古文
2023年度入試の問題分析
出典は、2月2日試験が『十訓抄』(鎌倉時代、説話)、2月3日試験が『狭衣物語』(平安時代、作り物語)。2021・2022年度は連続して説話2題の出題であったが、説話と作り物語の出題であった。設問内容は、現代語訳、語句の意味、動作主の判定、指示語、理由説明、内容・心情説明、さらに文法問題(動詞の活用の種類、助動詞の意味・活用形)・空欄補充などが出題された。
解答の形式は、2月2日試験は設問数8、解答数13。問1の現代語訳と問4の解釈の説明問題の空欄補充は記述で、それ以外は記号選択問題であった。2月3日試験は設問数7、解答数11。問4の現代語訳、問5の60字以内での内容説明問題は記述式で、ほかは記号選択問題であった。2022年度と比較して記述量は増加した。
問題文の長さは、2022年度の『今昔物語集』は約1,200字と長かったが、『狭衣物語』が約600字、『十訓抄』はおよそ460字と短いものだった。
2024年度入試対策・学習アドバイス
古文単語は形容詞が中心
古文単語の学習は300語レベルまでは必要である。2023年度に設問のうえで問われた語句は「僻事」「さらなり」「いとど」「むつかし」「うたて」「あながちなり」などである。文中で使われた重要単語としては「しのぶ」「はかばかし」「わびし」「心にくし」「さらに…打消」などが挙げられる。選択式の設問以外に、記述の現代語訳もあるので、普段から短文の現代語訳を正確に書く練習をしよう。
動詞の活用の種類と助動詞の意味と活用形
活用の種類が問われた動詞は、「経(下二)」「給ふる(下二)」「心す(サ変)」であり、下接する助動詞・助詞の接続の理解も求められる。活用の種類は行や活用形も問われることがあるので、「〇行・〇活用・〇形」まで見分けることができるように。
助動詞の「き」の活用形、「まじ」の意味と活用形、「る」識別も問われた。

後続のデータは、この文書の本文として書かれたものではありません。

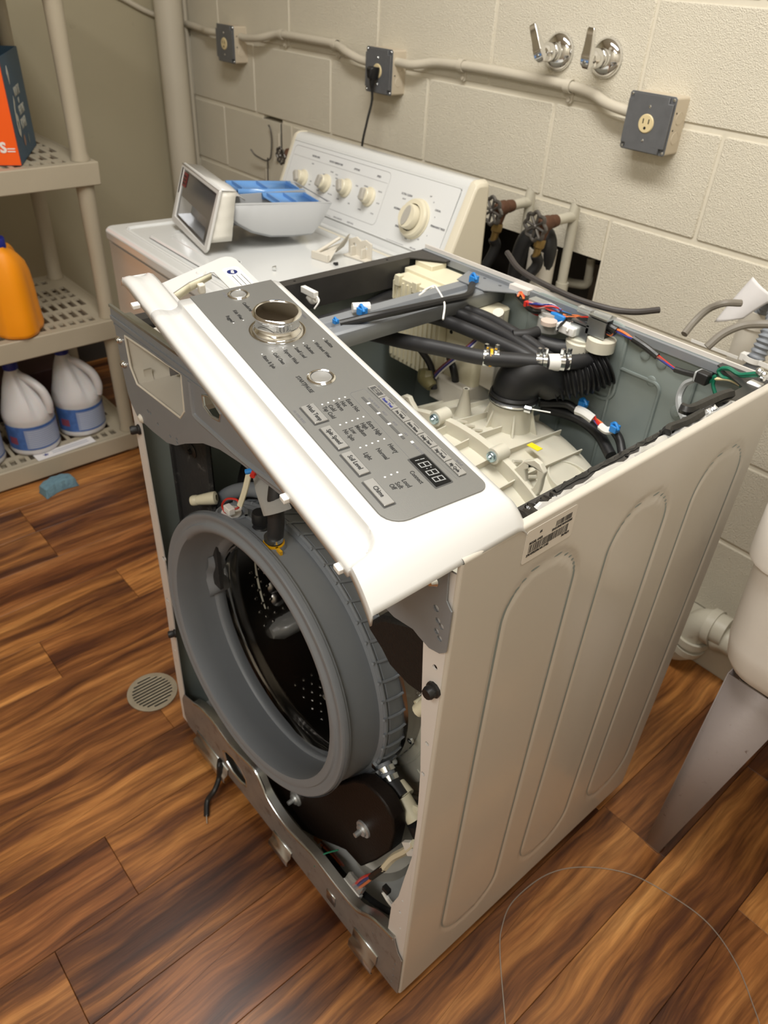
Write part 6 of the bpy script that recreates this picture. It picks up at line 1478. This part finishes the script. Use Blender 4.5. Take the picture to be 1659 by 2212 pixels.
t = thing('drain_standpipe', 'white standpipe with a grey corrugated hose hooked into it behind the washer', 'pipe', (.52,1.02,0))
g = G(); g.lathe([(.030,.10),(.030,.850),(.0325,.850),(.0325,.880),(.028,.880),(.028,.80)], (.492,.960,0), (0,0,1), 32); g.build('pipe', pvc, t)
P = smooth([Vector(p) for p in ((.492,.955,.80),(.500,.945,.875),(.520,.915,.915),(.548,.870,.925),(.565,.830,.900),(.566,.815,.86),(.562,.805,.80),(.556,.790,.70),(.548,.745,.55),(.53,.68,.36),(.50,.63,.30))], 22)
g = G(); g.tube(P, [.0125+.0016*math.cos(2*PI*k/4.) for k in range(len(P))], 14); g.build('corrugated_hose', greyhose, t, ang=70)
g = G(); p = Vector((.563,.808,.853)); g.lathe([(.0135,-.004),(.0155,-.004),(.0155,.004),(.0135,.004)], p, (.1,.1,1), 20); g.box(p+Vector((-.018,-.010,-.005)), p+Vector((-.008,.002,.006))); g.box(p+Vector((-.10,-.02,-.002)), p+Vector((-.016,-.019,.003))); g.box(p+Vector((.014,-.01,-.003)), p+Vector((.060,-.008,.004))); g.build('zip_tie', nylon, t)
g = G(); g.tube(pts([(1478,722,.90),(1500,695,.915),(1530,668,.935),(1565,655,.95),(1600,655,.95)], False), .0055, 10, sm=6); o = g.build('grey_cord', cordgrey); tag(o, 'grey cord arching up behind the washer to the paper sheet', 'cord')
g = G(); g.tube(pts([(1527,750,.905),(1560,722,.925),(1600,704,.94),(1640,700,.945),(1690,702,.95)], False), .0062, 10, sm=6); o = g.build('grey_cord', cordgrey); tag(o, 'grey cord crossing in front of the corrugated hose to the right edge', 'cord')
# paper sheet
pc = [(1627,598),(1659,633),(1690,640),(1600,682),(1541,694),(1570,650)]
W0 = at(1543,696,'y',.87); W1 = at(1575,640,'y',.87); W2 = at(1627,598,'y',.87); W3 = at(1680,645,'y',.86); W4 = at(1606,688,'y',.86)
def pap(u, v):
    a = W0.lerp(W2, u) ; b = W4.lerp(W3, u); p = a.lerp(b, v); return p+Vector((0,-.006*math.sin(PI*v), .003*math.sin(PI*u)))
g = G(); g.grid(14,10,pap); o = g.build('paper_sheet', paperm, solid=.0006); tag(o, 'curled white paper sheet leaning behind the washer at the right', 'paper')

for o in list(bpy.data.objects):
    if '_w' in o: del o['_w']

「しむ・む」の活用も出題されたこともあるので、助動詞は接続・活用・意味をしっかりと学ぼう。空欄補充では、係り結びも重要な着目点となる。
主体判定や説明問題は敬語に注目
敬語は動作の主体判定の鍵となる。敬語動詞の「おぼす」「のたまふ」「参る」「申す」などは訳だけでなく、「誰の誰に対する動作なのか」を考える。

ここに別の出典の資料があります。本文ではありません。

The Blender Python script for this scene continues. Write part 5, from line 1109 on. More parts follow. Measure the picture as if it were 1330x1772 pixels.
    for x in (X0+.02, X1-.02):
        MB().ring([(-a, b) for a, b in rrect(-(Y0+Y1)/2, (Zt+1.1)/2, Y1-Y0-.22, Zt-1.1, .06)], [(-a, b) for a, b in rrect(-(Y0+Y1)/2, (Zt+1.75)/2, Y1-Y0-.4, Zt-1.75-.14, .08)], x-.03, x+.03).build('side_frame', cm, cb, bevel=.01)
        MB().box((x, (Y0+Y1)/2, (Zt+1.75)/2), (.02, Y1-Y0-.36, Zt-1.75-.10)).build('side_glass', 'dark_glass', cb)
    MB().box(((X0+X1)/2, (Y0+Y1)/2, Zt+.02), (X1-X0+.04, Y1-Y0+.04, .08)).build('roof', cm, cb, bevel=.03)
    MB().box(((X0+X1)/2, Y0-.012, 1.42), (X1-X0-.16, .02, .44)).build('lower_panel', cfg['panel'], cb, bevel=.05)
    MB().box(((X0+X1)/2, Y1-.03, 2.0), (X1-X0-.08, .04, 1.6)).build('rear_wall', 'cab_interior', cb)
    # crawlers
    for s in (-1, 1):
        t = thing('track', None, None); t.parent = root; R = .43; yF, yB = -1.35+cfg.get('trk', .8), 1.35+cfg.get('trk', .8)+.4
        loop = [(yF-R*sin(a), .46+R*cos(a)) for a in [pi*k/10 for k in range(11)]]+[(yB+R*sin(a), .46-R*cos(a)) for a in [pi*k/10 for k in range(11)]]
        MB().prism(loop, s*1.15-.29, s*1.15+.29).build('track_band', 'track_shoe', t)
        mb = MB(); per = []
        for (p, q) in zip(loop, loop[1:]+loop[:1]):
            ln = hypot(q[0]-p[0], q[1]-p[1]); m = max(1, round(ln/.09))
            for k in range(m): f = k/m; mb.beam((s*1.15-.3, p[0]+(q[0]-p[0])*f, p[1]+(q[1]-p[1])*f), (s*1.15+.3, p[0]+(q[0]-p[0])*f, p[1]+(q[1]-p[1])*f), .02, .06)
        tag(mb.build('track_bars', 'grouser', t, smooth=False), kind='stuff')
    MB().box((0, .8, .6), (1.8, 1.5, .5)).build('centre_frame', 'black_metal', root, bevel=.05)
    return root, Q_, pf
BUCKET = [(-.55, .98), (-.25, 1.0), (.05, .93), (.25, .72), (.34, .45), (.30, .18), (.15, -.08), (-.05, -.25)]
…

理由説明や内容説明では、ことわざや比喩の具体的説明など、文脈把握と総合的な読解力が要求され、記述での解答も求められるので本腰を入れた学習が必要になってくる。
現代語訳の問題は総合力
現代語訳は、記述式でも出題されている。しかも、人物を特定し、指示語の内容を具体的に訳すように設問文で指定されている。また、陳述の副詞「え~打消」(不可能)・「な~そ」(禁止)、反実仮想の助動詞「まし」や敬語「参る」「侍り」などがポイントとなるなど文法事項や内容把握にも努めよう。
過去問の演習を
白百合女子大学では、2月2日試験と2月3日試験の設問パターンが異なるが、年度によって形式や長さも入れ替わる。したがって、現在の傾向となった2011年度以降の問題を両日程ともに演習するのが有効である。